A few weeks ago I put up some posts about the idea of salvation as theosis or “divinization”. Acolyte4236 has recently added to the debate in the combox by underlining the differences between the Catholic and Orthodox approaches to divinization (Acolyte4236 writes from an Orthodox perspective), with particular reference to the differences between the soteriologies of Thomas Aquinas and Gregory Palamas (1296-1359).
Basically, Catholic advocates of the idea of theosis have tended to see divinization in terms of imitatio and of a created likeness to the divine nature, whereas Orthodox theologians think more in terms of a participation – a kind of bodily and spiritual immersion – in the uncreated energies of the Godhead.

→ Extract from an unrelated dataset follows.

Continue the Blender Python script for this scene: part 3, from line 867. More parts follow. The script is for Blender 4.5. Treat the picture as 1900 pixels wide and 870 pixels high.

The debates between Thomists and Palamites are too complicated to address adequately in a blog-post, but, if anyone wants to get an idea of how Orthodox theologians understand this participation, the articles on Palamas and on essence and energies at Wikipedia seem like useful introductions, and the essays on St Gregory Palamas by M.C. Steenberg on his excellent monachos.net website are well worth consulting.
My own view is that a rediscovery of the “existentialist” (in Etienne Gilson’s sense of the word) and Trinitarian dimensions of Aquinas’s thought could help carry the debate forward.
3 comments:
Uncreated energies that aren't God.
Berenike - yes, that's how I see it, though I think Orthodox theologians might disagree.
From Athanasius to the Cappadocians to Cyril to Maximus to Palamas, the energies are deity. They are the divine processions, predestinations, wills or logoi. If the energies weren't God, then we couldn't be said to be partakers of the divine nature and salvation would be impossible.